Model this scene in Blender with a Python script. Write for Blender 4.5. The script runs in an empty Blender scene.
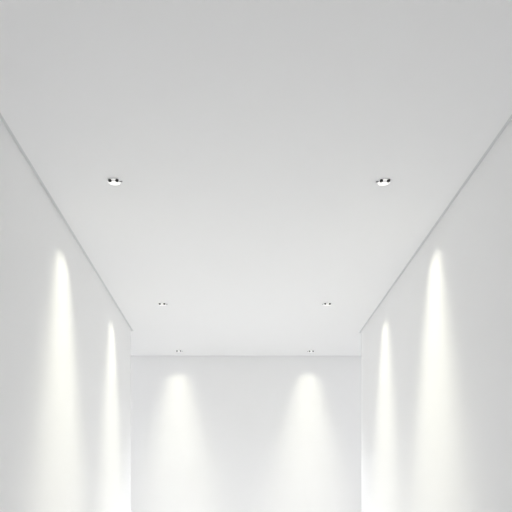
import bpy, bmesh, math
from mathutils import Vector, Matrix

sc = bpy.context.scene
C = sc.collection

# ------------------------------------------------------------------ camera
F = 500.0                      # focal length in pixels of the 512 x 512 frame
VPX, VPY = 239.0, 504.0        # vanishing point of the corridor in the photograph
EYE = 0.95                     # camera above the floor
RISE = 2.2                     # ceiling above the camera
CEIL = EYE + RISE
cam_data = bpy.data.cameras.new('camera')
cam = bpy.data.objects.new('camera', cam_data)
C.objects.link(cam)
cam.location = (0, 0, EYE)
cam.rotation_euler = (math.radians(90), 0, 0)
cam_data.sensor_width = 36
cam_data.sensor_fit = 'HORIZONTAL'
cam_data.lens = F / 512 * 36
cam_data.shift_x = (256 - VPX) / 512
cam_data.shift_y = (VPY - 256) / 512
cam_data.clip_start = 0.02
sc.camera = cam

# ------------------------------------------------------------------ daylight and exposure
SKY = 0.92                     # overcast white daylight
WASH = 0.50
DOWN_FILL = 6.7                    # brightness of added floor beams that fill the room by bounce                    # brightness of the lamps' beams on the walls
world = bpy.data.worlds.new('world')
sc.world = world
world.use_nodes = True
bg = world.node_tree.nodes['Background']
bg.inputs['Color'].default_value = (0.985, 0.99, 1.0, 1)
bg.inputs['Strength'].default_value = SKY
sc.view_settings.view_transform = 'Standard'
sc.view_settings.look = 'None'
sc.view_settings.gamma = 1
sc.view_settings.use_curve_mapping = False
sc.view_settings.exposure = 0.07
try:
    sc.cycles.use_denoising = True
    sc.cycles.denoiser = 'OPENIMAGEDENOISE'
    sc.cycles.max_bounces = 24
    sc.cycles.diffuse_bounces = 16
    sc.cycles.sample_clamp_indirect = 8
except Exception:
    pass


# ------------------------------------------------------------------ materials
def plaster(name, col, bump=0.02, scale=60, rough=0.9):
    m = bpy.data.materials.new(name)
    m.use_nodes = True
    nt = m.node_tree
    b = nt.nodes['Principled BSDF']
    b.inputs['Base Color'].default_value = (*col, 1)
    b.inputs['Roughness'].default_value = rough
    b.inputs['Specular IOR Level'].default_value = 0.15
    tc = nt.nodes.new('ShaderNodeTexCoord')
    nz = nt.nodes.new('ShaderNodeTexNoise')
    nz.inputs['Scale'].default_value = scale
    nz.inputs['Detail'].default_value = 4
    bp = nt.nodes.new('ShaderNodeBump')
    bp.inputs['Strength'].default_value = bump
    bp.inputs['Distance'].default_value = 0.002
    nt.links.new(tc.outputs['Object'], nz.inputs['Vector'])
    nt.links.new(nz.outputs['Fac'], bp.inputs['Height'])
    nt.links.new(bp.outputs['Normal'], b.inputs['Normal'])
    return m


def plain(name, col, rough=0.4, metal=0.0):
    m = bpy.data.materials.new(name)
    m.use_nodes = True
    nt = m.node_tree
    b = nt.nodes['Principled BSDF']
    b.inputs['Roughness'].default_value = rough
    b.inputs['Metallic'].default_value = metal
    nz = nt.nodes.new('ShaderNodeTexNoise')
    nz.inputs['Scale'].default_value = 200
    mx = nt.nodes.new('ShaderNodeMix')
    mx.data_type = 'RGBA'
    mx.inputs['A'].default_value = (*[c * 0.97 for c in col], 1)
    mx.inputs['B'].default_value = (*col, 1)
    nt.links.new(nz.outputs['Fac'], mx.inputs['Factor'])
    nt.links.new(mx.outputs['Result'], b.inputs['Base Color'])
    return m


M_WALL = plaster('white_wall_paint', (0.88, 0.88, 0.88))
M_CEIL = plaster('white_ceiling_paint', (0.88, 0.88, 0.88))
M_FLOOR = plaster('pale_screed', (0.84, 0.84, 0.85), 0.05, 25, 0.6)
M_GAP = plaster('shade_grey_profile', (0.70, 0.71, 0.71))  # gap profile; its grey carries part of the gap's shade
M_TRIM = plain('white_enamel', (0.9, 0.9, 0.9), 0.3)
M_BLACK = plain('black_metal', (0.012, 0.012, 0.013), 0.45)
M_GREY = plain('grey_metal', (0.25, 0.25, 0.26), 0.4)
M_LENS = bpy.data.materials.new('lit_frosted_lens')
M_LENS.use_nodes = True
_b = M_LENS.node_tree.nodes['Principled BSDF']
_b.inputs['Base Color'].default_value = (0.9, 0.9, 0.88, 1)
_b.inputs['Emission Color'].default_value = (1.0, 0.99, 0.96, 1)
_b.inputs['Emission Strength'].default_value = 0.55


# ------------------------------------------------------------------ mesh helpers
def link(name, bm, mat, parent=None, smooth=False):
    bmesh.ops.recalc_face_normals(bm, faces=bm.faces)
    me = bpy.data.meshes.new(name)
    bm.to_mesh(me)
    bm.free()
    me.materials.append(mat)
    if smooth:
        for p in me.polygons:
            p.use_smooth = True
    o = bpy.data.objects.new(name, me)
    C.objects.link(o)
    if parent:
        o.parent = parent
    return o


def struct(name, bm, mat):
    o = link(name, bm, mat)
    o['kind'] = 'structure'
    return o


def add_box(bm, x0, x1, y0, y1, z0, z1):
    m = Matrix.Translation(((x0 + x1) / 2, (y0 + y1) / 2, (z0 + z1) / 2)) @ Matrix.Diagonal((x1 - x0, y1 - y0, z1 - z0, 1))
    return bmesh.ops.create_cube(bm, size=1, matrix=m)['verts']


def add_prism(bm, pts, z0, z1):
    lo = [bm.verts.new((x, y, z0)) for x, y in pts]
    hi = [bm.verts.new((x, y, z1)) for x, y in pts]
    bm.faces.new(lo)
    bm.faces.new(hi[::-1])
    n = len(pts)
    for i in range(n):
        bm.faces.new((lo[i], lo[(i + 1) % n], hi[(i + 1) % n], hi[i]))


def add_lathe(bm, profile, seg=40, closed=True):
    rings = []
    for r, z in profile:
        if r < 1e-6:
            rings.append([bm.verts.new((0, 0, z))])
        else:
            rings.append([bm.verts.new((r * math.cos(2 * math.pi * k / seg), r * math.sin(2 * math.pi * k / seg), z)) for k in range(seg)])
    pairs = list(zip(rings, rings[1:]))
    if closed:
        pairs.append((rings[-1], rings[0]))
    for a, b in pairs:
        for k in range(seg):
            k2 = (k + 1) % seg
            if len(a) == 1 and len(b) == 1:
                continue
            if len(a) == 1:
                bm.faces.new((a[0], b[k], b[k2]))
            elif len(b) == 1:
                bm.faces.new((a[k], a[k2], b[0]))
            else:
                bm.faces.new((a[k], a[k2], b[k2], b[k]))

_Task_
Leave the images out, please, and restate each line word for word.

_Task output_
Model this scene in Blender with a Python script. Write for Blender 4.5. The script runs in an empty Blender scene.
import bpy, bmesh, math
from mathutils import Vector, Matrix

sc = bpy.context.scene
C = sc.collection

# ------------------------------------------------------------------ camera
F = 500.0                      # focal length in pixels of the 512 x 512 frame
VPX, VPY = 239.0, 504.0        # vanishing point of the corridor in the photograph
EYE = 0.95                     # camera above the floor
RISE = 2.2                     # ceiling above the camera
CEIL = EYE + RISE
cam_data = bpy.data.cameras.new('camera')
cam = bpy.data.objects.new('camera', cam_data)
C.objects.link(cam)
cam.location = (0, 0, EYE)
cam.rotation_euler = (math.radians(90), 0, 0)
cam_data.sensor_width = 36
cam_data.sensor_fit = 'HORIZONTAL'
cam_data.lens = F / 512 * 36
cam_data.shift_x = (256 - VPX) / 512
cam_data.shift_y = (VPY - 256) / 512
cam_data.clip_start = 0.02
sc.camera = cam

# ------------------------------------------------------------------ daylight and exposure
SKY = 0.92                     # overcast white daylight
WASH = 0.50
DOWN_FILL = 6.7                    # brightness of added floor beams that fill the room by bounce                    # brightness of the lamps' beams on the walls
world = bpy.data.worlds.new('world')
sc.world = world
world.use_nodes = True
bg = world.node_tree.nodes['Background']
bg.inputs['Color'].default_value = (0.985, 0.99, 1.0, 1)
bg.inputs['Strength'].default_value = SKY
sc.view_settings.view_transform = 'Standard'
sc.view_settings.look = 'None'
sc.view_settings.gamma = 1
sc.view_settings.use_curve_mapping = False
sc.view_settings.exposure = 0.07
try:
    sc.cycles.use_denoising = True
    sc.cycles.denoiser = 'OPENIMAGEDENOISE'
    sc.cycles.max_bounces = 24
    sc.cycles.diffuse_bounces = 16
    sc.cycles.sample_clamp_indirect = 8
except Exception:
    pass


# ------------------------------------------------------------------ materials
def plaster(name, col, bump=0.02, scale=60, rough=0.9):
    m = bpy.data.materials.new(name)
    m.use_nodes = True
    nt = m.node_tree
    b = nt.nodes['Principled BSDF']
    b.inputs['Base Color'].default_value = (*col, 1)
    b.inputs['Roughness'].default_value = rough
    b.inputs['Specular IOR Level'].default_value = 0.15
    tc = nt.nodes.new('ShaderNodeTexCoord')
    nz = nt.nodes.new('ShaderNodeTexNoise')
    nz.inputs['Scale'].default_value = scale
    nz.inputs['Detail'].default_value = 4
    bp = nt.nodes.new('ShaderNodeBump')
    bp.inputs['Strength'].default_value = bump
    bp.inputs['Distance'].default_value = 0.002
    nt.links.new(tc.outputs['Object'], nz.inputs['Vector'])
    nt.links.new(nz.outputs['Fac'], bp.inputs['Height'])
    nt.links.new(bp.outputs['Normal'], b.inputs['Normal'])
    return m


def plain(name, col, rough=0.4, metal=0.0):
    m = bpy.data.materials.new(name)
    m.use_nodes = True
    nt = m.node_tree
    b = nt.nodes['Principled BSDF']
    b.inputs['Roughness'].default_value = rough
    b.inputs['Metallic'].default_value = metal
    nz = nt.nodes.new('ShaderNodeTexNoise')
    nz.inputs['Scale'].default_value = 200
    mx = nt.nodes.new('ShaderNodeMix')
    mx.data_type = 'RGBA'
    mx.inputs['A'].default_value = (*[c * 0.97 for c in col], 1)
    mx.inputs['B'].default_value = (*col, 1)
    nt.links.new(nz.outputs['Fac'], mx.inputs['Factor'])
    nt.links.new(mx.outputs['Result'], b.inputs['Base Color'])
    return m


M_WALL = plaster('white_wall_paint', (0.88, 0.88, 0.88))
M_CEIL = plaster('white_ceiling_paint', (0.88, 0.88, 0.88))
M_FLOOR = plaster('pale_screed', (0.84, 0.84, 0.85), 0.05, 25, 0.6)
M_GAP = plaster('shade_grey_profile', (0.70, 0.71, 0.71))  # gap profile; its grey carries part of the gap's shade
M_TRIM = plain('white_enamel', (0.9, 0.9, 0.9), 0.3)
M_BLACK = plain('black_metal', (0.012, 0.012, 0.013), 0.45)
M_GREY = plain('grey_metal', (0.25, 0.25, 0.26), 0.4)
M_LENS = bpy.data.materials.new('lit_frosted_lens')
M_LENS.use_nodes = True
_b = M_LENS.node_tree.nodes['Principled BSDF']
_b.inputs['Base Color'].default_value = (0.9, 0.9, 0.88, 1)
_b.inputs['Emission Color'].default_value = (1.0, 0.99, 0.96, 1)
_b.inputs['Emission Strength'].default_value = 0.55


# ------------------------------------------------------------------ mesh helpers
def link(name, bm, mat, parent=None, smooth=False):
    bmesh.ops.recalc_face_normals(bm, faces=bm.faces)
    me = bpy.data.meshes.new(name)
    bm.to_mesh(me)
    bm.free()
    me.materials.append(mat)
    if smooth:
        for p in me.polygons:
            p.use_smooth = True
    o = bpy.data.objects.new(name, me)
    C.objects.link(o)
    if parent:
        o.parent = parent
    return o


def struct(name, bm, mat):
    o = link(name, bm, mat)
    o['kind'] = 'structure'
    return o


def add_box(bm, x0, x1, y0, y1, z0, z1):
    m = Matrix.Translation(((x0 + x1) / 2, (y0 + y1) / 2, (z0 + z1) / 2)) @ Matrix.Diagonal((x1 - x0, y1 - y0, z1 - z0, 1))
    return bmesh.ops.create_cube(bm, size=1, matrix=m)['verts']


def add_prism(bm, pts, z0, z1):
    lo = [bm.verts.new((x, y, z0)) for x, y in pts]
    hi = [bm.verts.new((x, y, z1)) for x, y in pts]
    bm.faces.new(lo)
    bm.faces.new(hi[::-1])
    n = len(pts)
    for i in range(n):
        bm.faces.new((lo[i], lo[(i + 1) % n], hi[(i + 1) % n], hi[i]))


def add_lathe(bm, profile, seg=40, closed=True):
    rings = []
    for r, z in profile:
        if r < 1e-6:
            rings.append([bm.verts.new((0, 0, z))])
        else:
            rings.append([bm.verts.new((r * math.cos(2 * math.pi * k / seg), r * math.sin(2 * math.pi * k / seg), z)) for k in range(seg)])
    pairs = list(zip(rings, rings[1:]))
    if closed:
        pairs.append((rings[-1], rings[0]))
    for a, b in pairs:
        for k in range(seg):
            k2 = (k + 1) % seg
            if len(a) == 1 and len(b) == 1:
                continue
            if len(a) == 1:
                bm.faces.new((a[0], b[k], b[k2]))
            elif len(b) == 1:
                bm.faces.new((a[k], a[k2], b[0]))
            else:
                bm.faces.new((a[k], a[k2], b[k2], b[k]))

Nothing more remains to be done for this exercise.